— EXERCISE INSTRUCTIONS —
Return, exactly as written, the lines that start at the one holding "Model this scene" and end at the one holding "scene.camera = cam", with both of those lines kept. Skip any pictures.

++++

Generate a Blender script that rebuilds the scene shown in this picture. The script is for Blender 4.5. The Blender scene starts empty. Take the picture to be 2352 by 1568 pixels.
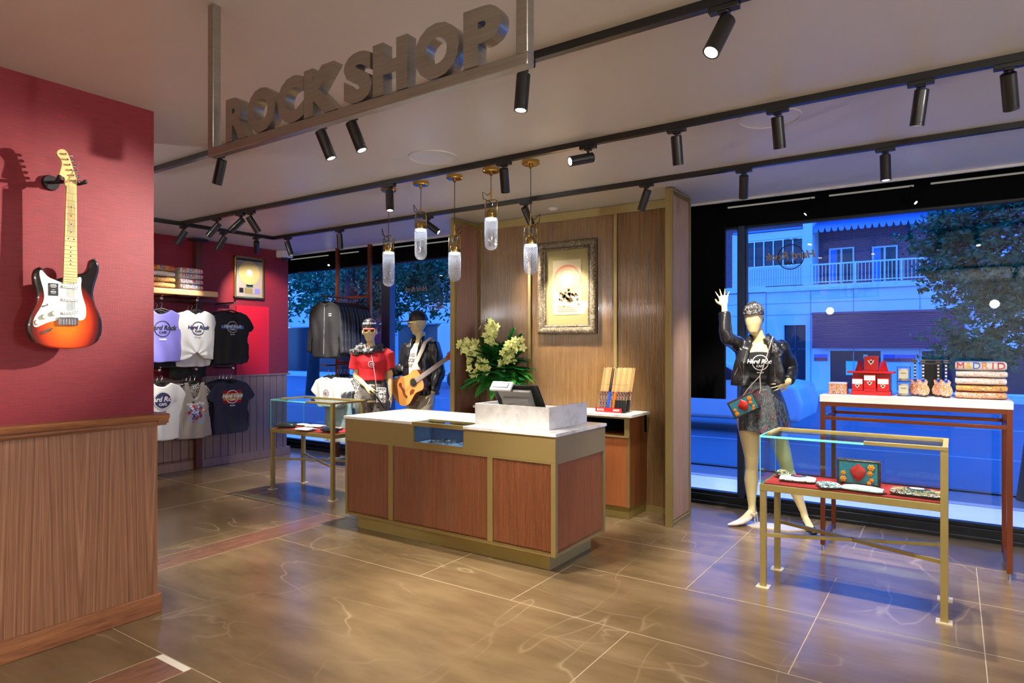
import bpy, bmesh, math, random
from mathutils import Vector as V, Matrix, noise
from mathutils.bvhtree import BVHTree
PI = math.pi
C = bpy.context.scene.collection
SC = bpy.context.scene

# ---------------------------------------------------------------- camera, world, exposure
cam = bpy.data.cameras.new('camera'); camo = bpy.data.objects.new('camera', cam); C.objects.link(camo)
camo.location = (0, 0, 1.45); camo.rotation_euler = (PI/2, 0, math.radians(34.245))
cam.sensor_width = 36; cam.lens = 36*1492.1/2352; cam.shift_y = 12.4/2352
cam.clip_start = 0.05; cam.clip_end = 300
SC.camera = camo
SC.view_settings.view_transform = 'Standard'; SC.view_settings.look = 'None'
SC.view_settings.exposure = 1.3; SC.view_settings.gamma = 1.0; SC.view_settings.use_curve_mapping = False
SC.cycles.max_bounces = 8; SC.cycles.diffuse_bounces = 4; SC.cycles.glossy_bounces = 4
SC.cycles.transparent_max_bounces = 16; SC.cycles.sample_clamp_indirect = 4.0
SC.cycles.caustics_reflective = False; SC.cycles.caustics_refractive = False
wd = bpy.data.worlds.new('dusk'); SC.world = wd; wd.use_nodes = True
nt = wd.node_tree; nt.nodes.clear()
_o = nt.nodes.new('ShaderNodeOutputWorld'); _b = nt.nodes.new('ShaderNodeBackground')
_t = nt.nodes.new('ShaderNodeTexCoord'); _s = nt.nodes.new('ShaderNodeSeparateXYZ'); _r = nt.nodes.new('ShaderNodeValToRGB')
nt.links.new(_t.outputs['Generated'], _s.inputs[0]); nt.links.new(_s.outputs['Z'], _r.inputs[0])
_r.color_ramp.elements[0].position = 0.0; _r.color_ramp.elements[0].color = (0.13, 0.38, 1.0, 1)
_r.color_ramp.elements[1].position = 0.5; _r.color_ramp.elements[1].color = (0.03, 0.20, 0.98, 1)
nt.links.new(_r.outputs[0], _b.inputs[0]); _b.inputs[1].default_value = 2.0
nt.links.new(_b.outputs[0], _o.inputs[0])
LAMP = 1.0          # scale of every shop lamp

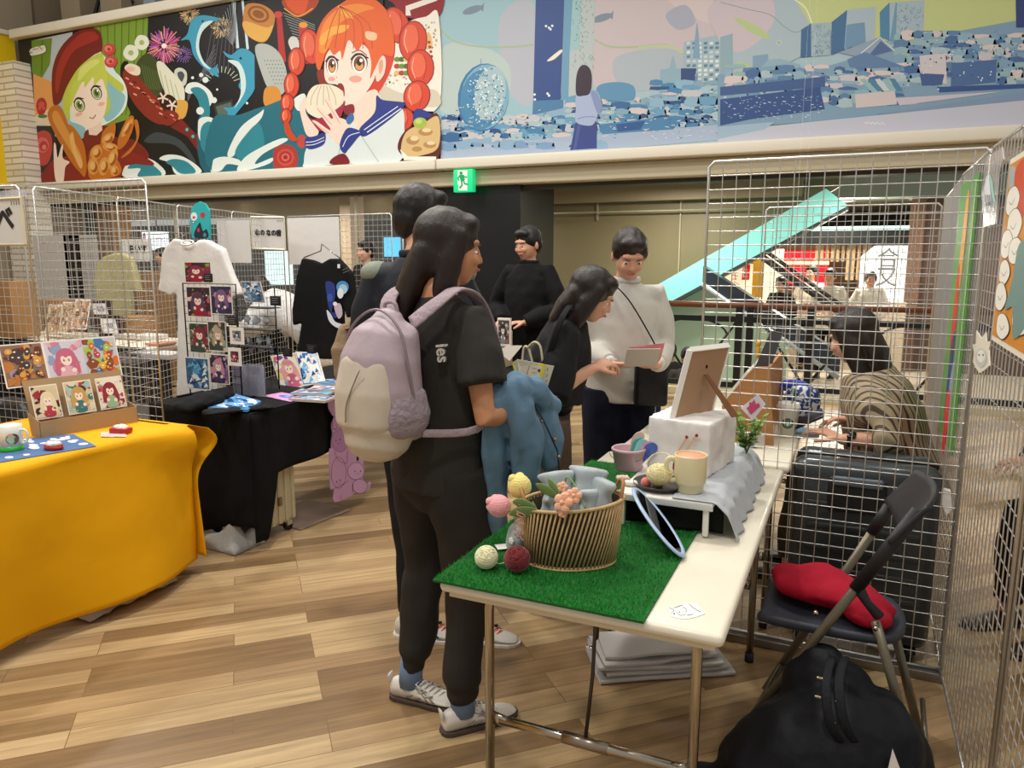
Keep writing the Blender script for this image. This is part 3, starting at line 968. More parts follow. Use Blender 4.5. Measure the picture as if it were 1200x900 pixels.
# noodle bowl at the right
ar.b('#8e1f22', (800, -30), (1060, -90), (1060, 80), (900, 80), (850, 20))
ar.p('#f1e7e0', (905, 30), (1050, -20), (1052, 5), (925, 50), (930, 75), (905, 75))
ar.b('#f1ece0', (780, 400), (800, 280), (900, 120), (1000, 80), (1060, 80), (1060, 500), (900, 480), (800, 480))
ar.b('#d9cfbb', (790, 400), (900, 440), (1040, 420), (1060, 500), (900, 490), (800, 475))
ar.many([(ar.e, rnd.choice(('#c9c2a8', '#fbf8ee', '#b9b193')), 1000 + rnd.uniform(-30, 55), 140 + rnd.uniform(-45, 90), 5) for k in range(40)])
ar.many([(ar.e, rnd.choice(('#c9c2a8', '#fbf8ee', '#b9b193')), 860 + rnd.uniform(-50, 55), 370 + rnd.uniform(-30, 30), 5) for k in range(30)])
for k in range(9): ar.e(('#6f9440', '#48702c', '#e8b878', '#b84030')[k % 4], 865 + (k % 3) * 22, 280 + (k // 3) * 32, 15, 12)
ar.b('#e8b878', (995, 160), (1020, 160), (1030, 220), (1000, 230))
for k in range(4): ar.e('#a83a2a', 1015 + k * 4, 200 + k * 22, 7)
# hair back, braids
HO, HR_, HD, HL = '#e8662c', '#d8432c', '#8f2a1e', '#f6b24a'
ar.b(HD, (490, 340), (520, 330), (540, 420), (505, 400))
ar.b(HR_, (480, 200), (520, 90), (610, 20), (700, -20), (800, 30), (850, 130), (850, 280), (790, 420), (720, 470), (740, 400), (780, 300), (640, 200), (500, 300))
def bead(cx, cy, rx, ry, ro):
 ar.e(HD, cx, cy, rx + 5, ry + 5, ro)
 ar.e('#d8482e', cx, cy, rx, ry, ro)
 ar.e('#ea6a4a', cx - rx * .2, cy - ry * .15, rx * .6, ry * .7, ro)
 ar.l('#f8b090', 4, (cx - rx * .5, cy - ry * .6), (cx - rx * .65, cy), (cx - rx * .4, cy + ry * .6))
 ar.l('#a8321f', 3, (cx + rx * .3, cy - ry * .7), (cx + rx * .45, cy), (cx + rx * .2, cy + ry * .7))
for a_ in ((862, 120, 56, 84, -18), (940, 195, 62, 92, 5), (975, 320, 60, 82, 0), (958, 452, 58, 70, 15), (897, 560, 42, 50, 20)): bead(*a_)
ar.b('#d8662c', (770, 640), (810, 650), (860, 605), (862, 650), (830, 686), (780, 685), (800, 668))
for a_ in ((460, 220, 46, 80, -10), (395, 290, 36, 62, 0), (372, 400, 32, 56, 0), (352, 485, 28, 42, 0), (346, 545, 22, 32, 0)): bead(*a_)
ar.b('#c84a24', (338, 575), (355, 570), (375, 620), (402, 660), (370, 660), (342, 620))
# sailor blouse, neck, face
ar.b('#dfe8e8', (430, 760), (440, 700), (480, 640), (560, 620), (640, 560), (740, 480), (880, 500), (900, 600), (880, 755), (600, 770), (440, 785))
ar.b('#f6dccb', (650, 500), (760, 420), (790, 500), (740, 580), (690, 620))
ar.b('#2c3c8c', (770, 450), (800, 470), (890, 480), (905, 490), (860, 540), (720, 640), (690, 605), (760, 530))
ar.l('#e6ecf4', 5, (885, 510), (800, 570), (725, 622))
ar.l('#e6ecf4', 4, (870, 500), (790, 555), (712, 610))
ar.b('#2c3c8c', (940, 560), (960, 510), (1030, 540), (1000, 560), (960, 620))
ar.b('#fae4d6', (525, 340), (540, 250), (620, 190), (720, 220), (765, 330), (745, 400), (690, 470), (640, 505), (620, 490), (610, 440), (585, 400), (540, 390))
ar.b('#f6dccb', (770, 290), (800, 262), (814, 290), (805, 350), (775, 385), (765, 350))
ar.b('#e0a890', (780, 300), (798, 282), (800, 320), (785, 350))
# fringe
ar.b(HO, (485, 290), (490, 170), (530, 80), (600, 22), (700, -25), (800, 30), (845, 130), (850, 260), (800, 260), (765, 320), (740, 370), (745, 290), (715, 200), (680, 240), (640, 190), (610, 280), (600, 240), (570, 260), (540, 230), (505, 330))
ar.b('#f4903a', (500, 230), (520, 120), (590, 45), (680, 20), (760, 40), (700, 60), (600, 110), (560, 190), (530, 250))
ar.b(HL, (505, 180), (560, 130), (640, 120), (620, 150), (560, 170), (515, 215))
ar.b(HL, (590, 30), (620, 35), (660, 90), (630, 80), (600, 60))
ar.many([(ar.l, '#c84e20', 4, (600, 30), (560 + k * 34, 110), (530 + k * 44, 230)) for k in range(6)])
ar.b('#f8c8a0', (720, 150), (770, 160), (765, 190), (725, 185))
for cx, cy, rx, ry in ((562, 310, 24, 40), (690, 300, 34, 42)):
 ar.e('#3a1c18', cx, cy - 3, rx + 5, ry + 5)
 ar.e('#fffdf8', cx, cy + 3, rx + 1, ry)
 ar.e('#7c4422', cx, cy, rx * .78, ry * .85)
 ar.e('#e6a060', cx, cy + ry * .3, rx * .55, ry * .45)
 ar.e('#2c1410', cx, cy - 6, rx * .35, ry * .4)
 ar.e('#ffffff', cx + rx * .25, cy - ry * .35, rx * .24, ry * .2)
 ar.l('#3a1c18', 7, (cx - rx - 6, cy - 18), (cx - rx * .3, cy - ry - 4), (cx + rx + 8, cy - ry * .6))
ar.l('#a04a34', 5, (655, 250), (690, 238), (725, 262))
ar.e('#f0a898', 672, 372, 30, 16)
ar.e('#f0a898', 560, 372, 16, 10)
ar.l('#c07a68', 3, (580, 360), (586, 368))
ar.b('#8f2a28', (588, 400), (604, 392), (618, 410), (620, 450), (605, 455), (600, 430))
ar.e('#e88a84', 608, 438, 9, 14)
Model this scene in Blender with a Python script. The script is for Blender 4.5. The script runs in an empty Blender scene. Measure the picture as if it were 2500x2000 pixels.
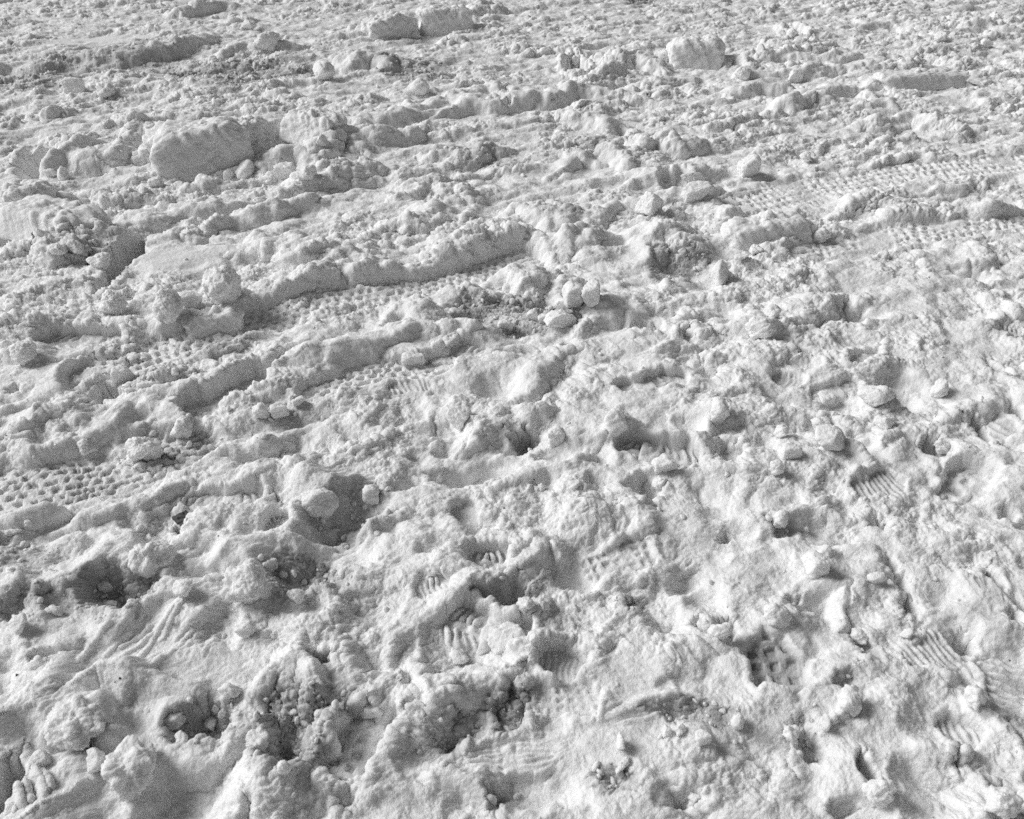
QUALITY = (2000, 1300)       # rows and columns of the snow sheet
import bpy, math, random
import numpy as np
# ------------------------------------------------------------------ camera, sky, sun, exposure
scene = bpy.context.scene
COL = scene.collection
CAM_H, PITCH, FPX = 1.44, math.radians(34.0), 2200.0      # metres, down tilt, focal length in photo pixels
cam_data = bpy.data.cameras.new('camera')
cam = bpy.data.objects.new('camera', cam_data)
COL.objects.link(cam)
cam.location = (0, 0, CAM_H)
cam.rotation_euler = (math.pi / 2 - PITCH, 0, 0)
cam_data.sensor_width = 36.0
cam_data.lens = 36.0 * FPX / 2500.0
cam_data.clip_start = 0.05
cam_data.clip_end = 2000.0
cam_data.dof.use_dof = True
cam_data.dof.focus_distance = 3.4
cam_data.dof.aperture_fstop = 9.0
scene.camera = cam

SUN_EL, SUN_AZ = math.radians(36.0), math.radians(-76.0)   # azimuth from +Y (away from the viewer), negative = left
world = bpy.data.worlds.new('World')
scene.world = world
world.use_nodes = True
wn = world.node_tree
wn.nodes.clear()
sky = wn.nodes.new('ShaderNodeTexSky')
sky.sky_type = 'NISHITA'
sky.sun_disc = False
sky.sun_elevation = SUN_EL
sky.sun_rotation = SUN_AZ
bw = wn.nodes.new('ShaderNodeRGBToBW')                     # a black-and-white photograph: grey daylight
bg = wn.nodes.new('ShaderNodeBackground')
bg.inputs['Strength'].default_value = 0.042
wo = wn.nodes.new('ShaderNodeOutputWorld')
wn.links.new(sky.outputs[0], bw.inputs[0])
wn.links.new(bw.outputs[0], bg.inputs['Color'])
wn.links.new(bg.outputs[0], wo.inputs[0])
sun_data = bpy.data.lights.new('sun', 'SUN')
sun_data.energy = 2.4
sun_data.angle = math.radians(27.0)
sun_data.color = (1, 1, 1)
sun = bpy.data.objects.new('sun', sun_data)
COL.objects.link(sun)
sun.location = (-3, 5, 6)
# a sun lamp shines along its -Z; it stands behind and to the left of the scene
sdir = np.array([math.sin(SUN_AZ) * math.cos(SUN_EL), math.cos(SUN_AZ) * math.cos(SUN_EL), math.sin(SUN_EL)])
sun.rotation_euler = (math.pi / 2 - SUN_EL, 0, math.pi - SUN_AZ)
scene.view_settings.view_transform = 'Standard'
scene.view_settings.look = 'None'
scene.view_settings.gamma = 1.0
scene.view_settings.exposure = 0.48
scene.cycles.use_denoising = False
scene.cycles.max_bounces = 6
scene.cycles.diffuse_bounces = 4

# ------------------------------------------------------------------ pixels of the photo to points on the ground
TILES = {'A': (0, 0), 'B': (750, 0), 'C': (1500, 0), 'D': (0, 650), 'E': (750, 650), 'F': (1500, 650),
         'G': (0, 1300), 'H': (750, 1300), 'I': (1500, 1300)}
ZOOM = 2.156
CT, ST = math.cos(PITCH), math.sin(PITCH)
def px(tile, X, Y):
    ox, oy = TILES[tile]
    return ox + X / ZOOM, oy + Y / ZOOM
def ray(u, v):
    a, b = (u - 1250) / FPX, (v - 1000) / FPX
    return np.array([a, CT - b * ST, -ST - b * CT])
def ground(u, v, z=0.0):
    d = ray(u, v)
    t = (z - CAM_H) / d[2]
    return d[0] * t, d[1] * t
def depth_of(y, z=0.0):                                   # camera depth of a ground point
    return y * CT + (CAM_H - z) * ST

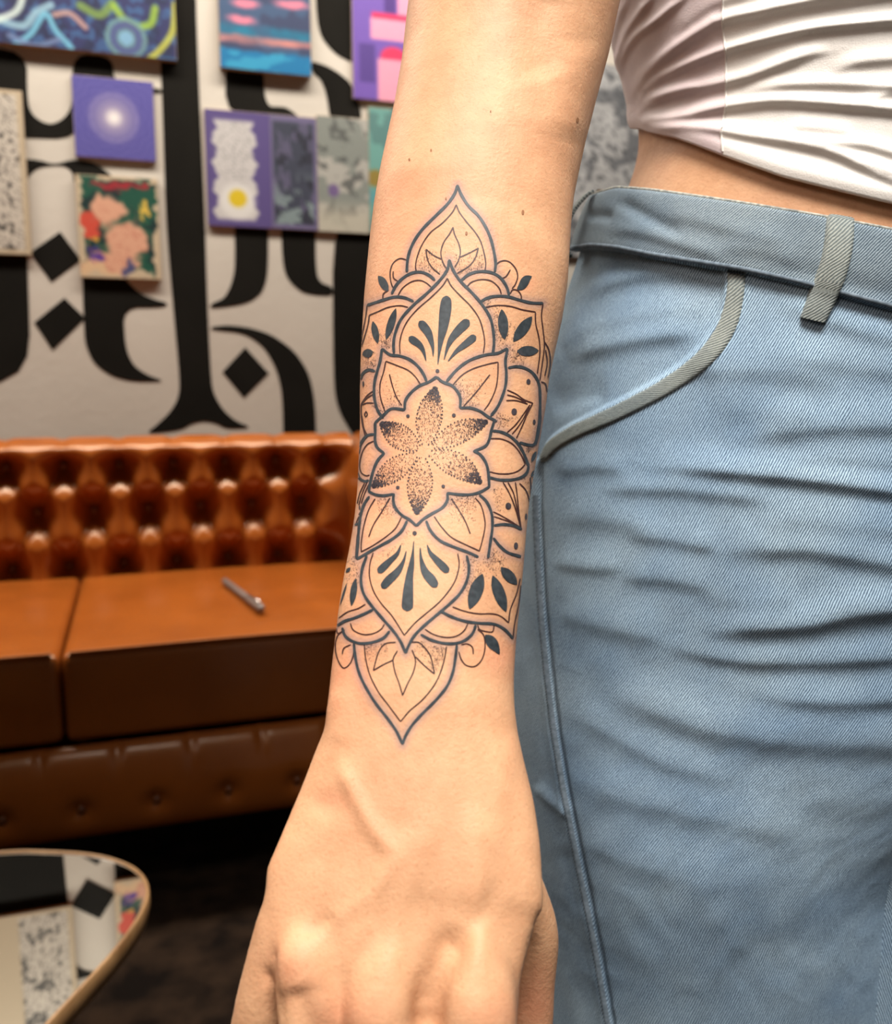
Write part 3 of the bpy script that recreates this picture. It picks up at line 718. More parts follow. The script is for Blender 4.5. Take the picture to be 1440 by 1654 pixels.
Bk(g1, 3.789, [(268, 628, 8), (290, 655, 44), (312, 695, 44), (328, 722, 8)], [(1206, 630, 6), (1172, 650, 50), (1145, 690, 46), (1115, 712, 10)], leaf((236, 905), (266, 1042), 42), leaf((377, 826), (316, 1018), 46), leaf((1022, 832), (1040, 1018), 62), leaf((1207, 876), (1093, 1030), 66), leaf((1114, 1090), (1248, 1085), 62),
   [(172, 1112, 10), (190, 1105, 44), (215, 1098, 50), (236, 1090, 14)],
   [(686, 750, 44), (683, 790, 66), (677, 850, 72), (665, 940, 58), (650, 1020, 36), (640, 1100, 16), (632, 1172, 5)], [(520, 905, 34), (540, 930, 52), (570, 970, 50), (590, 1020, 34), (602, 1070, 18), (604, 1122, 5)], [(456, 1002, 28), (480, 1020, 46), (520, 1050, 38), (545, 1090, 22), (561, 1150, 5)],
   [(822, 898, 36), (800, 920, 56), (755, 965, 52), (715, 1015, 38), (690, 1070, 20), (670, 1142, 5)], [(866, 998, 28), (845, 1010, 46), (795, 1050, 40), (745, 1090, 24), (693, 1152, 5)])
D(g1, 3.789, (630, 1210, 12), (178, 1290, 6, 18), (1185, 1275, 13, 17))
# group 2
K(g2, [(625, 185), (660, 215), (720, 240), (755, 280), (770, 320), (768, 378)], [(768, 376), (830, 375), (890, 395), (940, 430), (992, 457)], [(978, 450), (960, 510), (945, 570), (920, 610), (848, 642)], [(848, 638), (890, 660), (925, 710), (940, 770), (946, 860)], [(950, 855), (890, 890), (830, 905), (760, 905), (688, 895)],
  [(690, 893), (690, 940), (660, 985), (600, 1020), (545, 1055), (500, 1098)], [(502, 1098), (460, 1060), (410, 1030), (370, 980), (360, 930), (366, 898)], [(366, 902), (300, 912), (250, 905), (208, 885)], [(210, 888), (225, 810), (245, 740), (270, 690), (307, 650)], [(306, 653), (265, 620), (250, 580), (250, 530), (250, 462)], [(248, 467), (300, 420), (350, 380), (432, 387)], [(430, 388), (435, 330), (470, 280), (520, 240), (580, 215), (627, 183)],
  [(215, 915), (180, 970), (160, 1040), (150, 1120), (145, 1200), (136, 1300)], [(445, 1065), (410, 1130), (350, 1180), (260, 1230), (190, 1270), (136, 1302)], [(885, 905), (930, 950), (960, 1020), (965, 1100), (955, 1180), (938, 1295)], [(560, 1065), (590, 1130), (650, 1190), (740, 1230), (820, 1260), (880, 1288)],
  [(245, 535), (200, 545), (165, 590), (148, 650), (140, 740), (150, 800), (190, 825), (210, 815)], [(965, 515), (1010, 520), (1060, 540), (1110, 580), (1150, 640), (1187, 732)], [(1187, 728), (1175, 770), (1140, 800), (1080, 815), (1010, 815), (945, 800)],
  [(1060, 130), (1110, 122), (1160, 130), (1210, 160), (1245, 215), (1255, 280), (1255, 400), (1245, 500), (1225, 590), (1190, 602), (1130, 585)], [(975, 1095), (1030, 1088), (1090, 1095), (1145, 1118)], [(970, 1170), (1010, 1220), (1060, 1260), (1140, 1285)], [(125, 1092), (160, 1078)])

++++

— EXPECTED OUTPUT —
Model this scene in Blender with a Python script. The script is for Blender 4.5. The script runs in an empty Blender scene. Measure the picture as if it were 2500x2000 pixels.
QUALITY = (2000, 1300)       # rows and columns of the snow sheet
import bpy, math, random
import numpy as np
# ------------------------------------------------------------------ camera, sky, sun, exposure
scene = bpy.context.scene
COL = scene.collection
CAM_H, PITCH, FPX = 1.44, math.radians(34.0), 2200.0      # metres, down tilt, focal length in photo pixels
cam_data = bpy.data.cameras.new('camera')
cam = bpy.data.objects.new('camera', cam_data)
COL.objects.link(cam)
cam.location = (0, 0, CAM_H)
cam.rotation_euler = (math.pi / 2 - PITCH, 0, 0)
cam_data.sensor_width = 36.0
cam_data.lens = 36.0 * FPX / 2500.0
cam_data.clip_start = 0.05
cam_data.clip_end = 2000.0
cam_data.dof.use_dof = True
cam_data.dof.focus_distance = 3.4
cam_data.dof.aperture_fstop = 9.0
scene.camera = cam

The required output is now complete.